Но он держался молодцом... Славкин занялся книжными полками. "Пенсне" стало переворачивать кресла и колоть их длинной спицей.
И тут случилось неожиданное. М.А. сказал:
— Ну, Любаша, если твои кресла выстрелят, я не отвечаю.
И на нас обоих напал смех. Может быть, и нервный... Найдя на полке "Собачье сердце" и дневниковые записи, "гости" тотчас же уехали».
Булгаков сделал попытку вернуть свои бумаги, он обратился к Председателю Совета Народных Комиссаров: «7 мая с.г. представителями ОГПУ у меня был произведен обыск, во время которого у меня были отобраны с соответствующим занесением в протокол следующие мои имеющие для меня громадную интимную ценность рукописи:
Повесть "Собачье сердце" в 2-х экземплярах и "Мой дневник" (3 тетради).
Убедительно прошу о возвращении мне их».
Потом еще несколько лет Михаил Афанасьевич добивался возвращения рукописей. Когда же, спустя два года, они были возвращены, первое, что он сделал: сжег свои дневники. Ему было гадко думать, что в его внутреннем потаенном мире копались чужие, безжалостные люди вроде Швондера. Будущее стало весьма неопределенным. Он не знал, что же последует за обыском, может быть, арест? Мало ли как отнесутся власть предержащие к его «Собачьему сердцу»? Тем более, что недосказанное в повести легко прочитывалось в дневниках.

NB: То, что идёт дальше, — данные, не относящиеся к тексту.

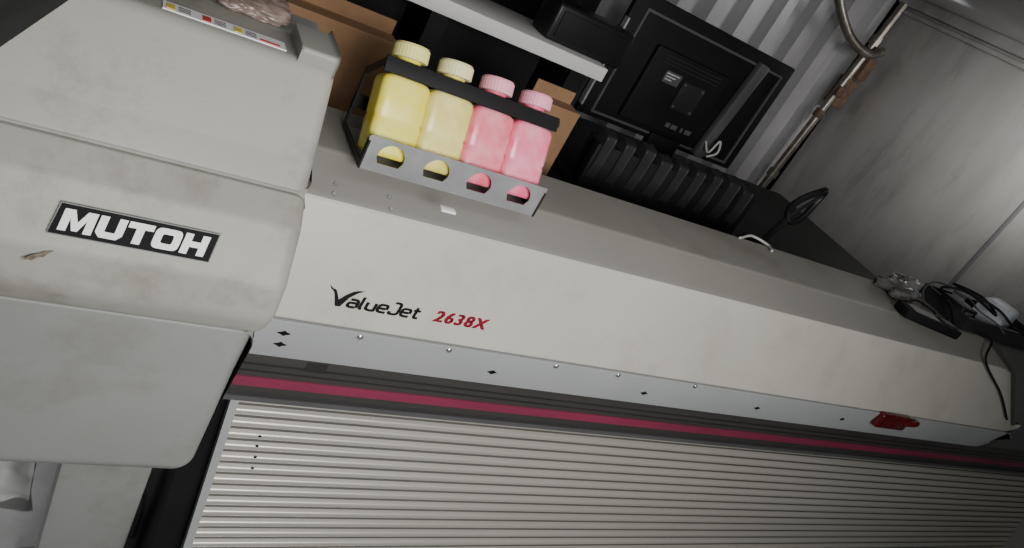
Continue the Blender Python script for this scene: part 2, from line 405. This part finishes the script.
# ribbed guide: pale ribs, grooves darkened with painted shade
pitch = .0265; NR = 17
pts = []; dk = set()
for i in range(NR):
    D0 = 1.004 + i * pitch; y = 1.056 - .20 * (D0 - 1.004)
    s = len(pts)
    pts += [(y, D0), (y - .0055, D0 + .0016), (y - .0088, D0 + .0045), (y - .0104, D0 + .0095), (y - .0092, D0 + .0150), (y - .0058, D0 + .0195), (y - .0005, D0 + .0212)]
    dk |= {s + 5, s + 6}
De = 1.004 + NR * pitch
pts += [(1.056 - .2 * (De - 1.004), De), (1.24, De), (1.24, 1.004)]
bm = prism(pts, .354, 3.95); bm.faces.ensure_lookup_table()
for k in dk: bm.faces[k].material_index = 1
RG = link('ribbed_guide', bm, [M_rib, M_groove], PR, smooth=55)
for (u, v) in ((260, 436), (257, 444), (255, 453), (252, 462)):
    q = atY(u, v, 1.03); q.y = 1.056 - .2 * (ZC - q.z - 1.004) - .0100
    link('perforation', disc(bmesh.new(), q, (0, -1, 0), .003, .0006), M_logo, RG)
link('side_plate', prism([(1.10, .88), (1.07, 1.0), (.985, 1.45), (1.0, 1.85), (1.38, 1.85), (1.38, .88)], .288, .340), M_black, PR, smooth=0)
link('edge_strip', prism([(1.045, 1.0), (.945, 1.48), (.96, 1.48), (1.06, 1.0)], .338, .3535), M_lip, PR, smooth=0)
rcp = fillet([(1.32, .500, .02), (1.12, .510, .03), (1.055, .562, .03), (.995, LT0, .02), (1.003, .855, .01), (1.32, .855, 0)], .01)
rc = prism(rcp, 2.975, 3.72)
for v in rc.verts:
    if v.co.x < 3: v.co.x = xend(v.co.y, ZC - v.co.z) + .006 if v.co.y < 1.31 and ZC - v.co.z < LT0 else (2.952 if v.co.y < 1.2 else (2.58 if ZC - v.co.z < .6 else 2.952))
link('end_cabinet', rc, M_cabd, PR)
for x in (.10, 3.3):
    sl = link('stand_leg', BX(x, x + .16, 1.09, 1.16, 1.03, 1.90, .006), M_cab2, PR)
    link('stand_foot', BX(x - .02, x + .18, .75, 1.36, 1.88, 1.95, .01), M_cab2, sl)
link('cross_beam', BX(.26, 3.4, 1.17, 1.23, 1.50, 1.60, .005), M_dark, PR)

# ================================================================ INK RACK
DK = .4975
RK = thing('bottle_rack', (.575, 1.17, ZC - DK), 'sheet metal bottle rack with arched cutouts and black retaining bar on the printer', 'rack')
x0, x1 = .396, .748
PIT = .0852
hs = []
for i in range(4):
    cx = .047 + i * PIT
    hs.append([(cx - .019, .0165), (cx + .019, .0165)] + [(cx + .024 * math.cos(a), .030 + .024 * math.sin(a)) for a in [math.pi * (k - .5) / 13 for k in range(15)]])
me = flat([rrect(0, x1 - x0, 0, .062, .003, 2)] + hs, .002)
me.transform(frame(W(x0, 1.072, DK), (0, 0, 1)))
tag(link('front_plate', me, M_steel, RK, smooth=0), 'grey steel plate with four arched holes')
link('floor_plate', BX(x0, x1, 1.073, 1.225, DK - .002, DK), M_steel, RK, smooth=0)
for x in (x0, x1 - .003):
    bm = prism(thick([Vector((1.074, .445)), Vector((1.074, .491)), Vector((1.218, .491)), Vector((1.218, .385)), Vector((1.142, .335))], .012), x, x + .003)
    link('side_frame', bm, M_dark, RK, smooth=0)
link('back_rail', BX(x0, x1, 1.216, 1.222, .43, .455), M_dark, RK, smooth=0)
TILT = math.radians(24); wv = Vector((0, math.sin(TILT), math.cos(TILT))); nf = Vector((0, -math.cos(TILT), math.sin(TILT)))
bc = W(0, 1.1055, .4825)
p = bc + wv * .1465 + nf * .027
fm = frame(Vector((x0, p.y, p.z)), wv)
bm = bmesh.new(); box(bm, (0, -.0130, -.003), (x1 - x0 - .004, .0130, .003), .0015, 2, fm)
link('retaining_bar', bm, M_black, RK)
def sup(w, d, z, n=36, e=4.5):
    out = []
    for k in range(n):
        a = 2 * math.pi * k / n; c, s = math.cos(a), math.sin(a)
        r = (abs(c) ** e + abs(s) ** e) ** (-1 / e); out.append(Vector((w * c * r, d * s * r, z)))
    return out
def loft(bm, rings, cap=True):
    V = [[bm.verts.new(p) for p in r] for r in rings]; n = len(V[0])
    for a, b in zip(V, V[1:]):
        for k in range(n): bm.faces.new((a[k], a[(k + 1) % n], b[(k + 1) % n], b[k]))
    if cap: bm.faces.new(V[0][::-1]); bm.faces.new(V[-1])
    return bm
def bottle_body():
    r = [sup(.038, .025, 0, e=6), sup(.0410, .028, .003, e=8), sup(.0424, .0295, .008, e=9), sup(.0424, .0295, .058, e=9), sup(.0412, .028, .063, e=9), sup(.0424, .0295, .068, e=9), sup(.0424, .0295, .120, e=9), sup(.0418, .0290, .1255, e=8), sup(.0402, .028, .1295, e=7), sup(.0365, .026, .133, e=5.5), sup(.029, .023, .135, e=4), sup(.0225, .021, .136, e=2.2), sup(.021, .020, .137, e=2), sup(.021, .020, .172, e=2)]
    return loft(bmesh.new(), r)
def cap_bm():
    r = []
    for z, rad in ((.166, .0295), (.167, .0312), (.187, .0307), (.191, .0278)):
        ring = []
        for k in range(64):
            a = 2 * math.pi * k / 64; rr = rad * (1 - (.022 if k % 2 else 0) * (z < .189)); ring.append(Vector((rr * math.cos(a), rr * math.sin(a), z)))
        r.append(ring)
    return loft(bmesh.new(), r)
spec = [('deep yellow ink bottle at the end of the rack nearest the grey cabinet', M_yel, M_capy),
        ('pale yellow ink bottle with cream cap between yellow and pink bottles', M_yel2, M_capy2),
        ('pink ink bottle standing directly beside the pale yellow bottle', M_pink, M_capp),
        ('pink ink bottle at the end of the rack farthest from the grey cabinet', M_pink2, M_capp2)]
proto = None
for i, (lab, mb, mc) in enumerate(spec):
    loc = Vector((.4440 + i * PIT, bc.y, bc.z))
    if i == 0:
        B = thing('ink_bottle', loc, lab, 'bottle', 'ink bottles in the rack')
        bo = link('bottle_body', bottle_body(), mb, B, 50, inv=1); ca = link('cap', cap_bm(), mc, B, 30, inv=1)
        proto = (B, bo, ca)
    else:
        B = proto[0].copy(); col.objects.link(B); B['label'] = lab; B.location = loc
        for src, mt in ((proto[1], mb), (proto[2], mc)):
            c = src.copy(); c.data = src.data.copy(); c.data.materials[0] = mt; col.objects.link(c); c.parent = B; c.matrix_parent_inverse = Matrix.Identity(4)
    B.rotation_euler = (-TILT, 0, 0)

# ================================================================ SMALL THINGS ON THE PRINTER
def deckD(y): return .502 - (y - 1.118) * .0216
pp = atD(448, 209, .500)
dd = deckD(pp.y)
bm = box(bmesh.new(), (pp.x - .014, pp.y - .008, ZC - dd), (pp.x + .014, pp.y + .008, ZC - dd + .005), .0015)
tag(link('paper_scrap', bm, M_white, None), 'small white folded scrap lying in front of the bottle rack', 'paper')
def crumple(loc, sx, sy, sz, amp, seed, name, mt):
    bm = bmesh.new(); bmesh.ops.create_icosphere(bm, subdivisions=5, radius=1)
    for v in bm.verts:
        p = v.co.copy(); q = p * 1.6 + Vector((seed, seed * 2, 0))
        k = 1 + amp * (noise.noise(q) * 1.2 + .5 * (abs(noise.noise(q * 2.2)) - .2) + .3 * (abs(noise.noise(q * 4.5)) - .2))
        v.co = Vector((p.x * k * sx, p.y * k * sy, max(-.55, p.z * k) * sz)); v.co += Vector(loc) + Vector((0, 0, .55 * sz))
    return link(name, bm, mt, None, 40)
bg = crumple(W(.170, 1.095, .3215), .060, .036, .020, .28, 3, 'plastic_bag', M_bagb)
tag(bg, 'smooth brown wrapped plastic bundle on top of the end cabinet', 'bag')
bg = crumple(W(2.20, 1.245, deckD(1.245) - .002), .085, .040, .036, .55, 11, 'plastic_bag', M_bag)
tag(bg, 'crumpled clear plastic bag at the far end of the printer top', 'bag')
dv = thing('handheld_reader', atD(926, 322, .494), 'small black flat device lying beside the black bottle tray', 'device')
dv.location.z = ZC - .5015
q = dv.location; Mz = Matrix.Translation(q) @ Matrix.Rotation(math.radians(-14), 4, 'Z')
link('body', box(bmesh.new(), (-.11, -.03, .001), (.11, .03, .030), .006, 2, Mz), M_black, dv)
link('screen', box(bmesh.new(), (-.08, -.02, .029), (.02, .02, .0315), 0, 2, Mz), M_grey, dv)
link('keypad', box(bmesh.new(), (.04, -.018, .029), (.09, .018, .033), .001, 2, Mz), M_dark, dv)
TD = .497
tr = thing('bottle_tray', W(2.75, 1.22, TD), 'shallow black tray holding translucent container at far end of printer', 'tray')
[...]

Кстати, повесть, даже не будучи опубликованной, вызвала бурные обсуждения в литературной среде. Профессор МГУ литературовед И.Н. Розанов на обсуждении, которое состоялось на «Никитинском субботнике» 7 марта 1925 года, сказал, что это «очень талантливое произведение». Ю.Н. Потехин, литератор, вернувшийся из Берлина, упрекал москвичей, что они так долго не замечали талантливого писателя, тогда как «фантастика Михаила Афанасьевича органически сливается с острым бытовым гротеском. Эта фантастика действует с чрезвычайной силой и убедительностью. Присутствие Шарикова в быту многие ощутят».
Однако Николай Семенович Ангарский, редактор журнала «Недра», был иного мнения: «Я не уверен, что его новый рассказ "Собачье сердце" пройдет.
...Вещь в целом недопустима».
И вот такой «в целом недопустимой» вещь оставалась более полувека. А все потому, что, по словам Анны Ахматовой, Булгаков «как никто шутил... и до конца донес великолепное презренье».
С тем же «великолепным презрением» описана у Михаила Афанасьевича «серая Рабкоммуна № 13». Писатель бесстрашно выступал против насильственного осчастливливания народа, против людей с «собачьими сердцами». И прекрасно понимал, что ни один Швондер еще не задался вопросом о мере своей ответственности перед обществом, в котором стал наводить безбожные порядки жестокими и подлыми методами. Но еще «благородный разбойник» Карл Моор у Шиллера предупреждал: «Вот я стою у края ужасной бездны и с воем и скрежетом зубовным познаю, что два человека, мне подобных, могли бы разрушить все здание нравственного миропорядка!» Эту же мысль провел и Достоевский в «Бесах». Булгаков же с легкой руки Белозерской облачил ее в великолепный гротеск.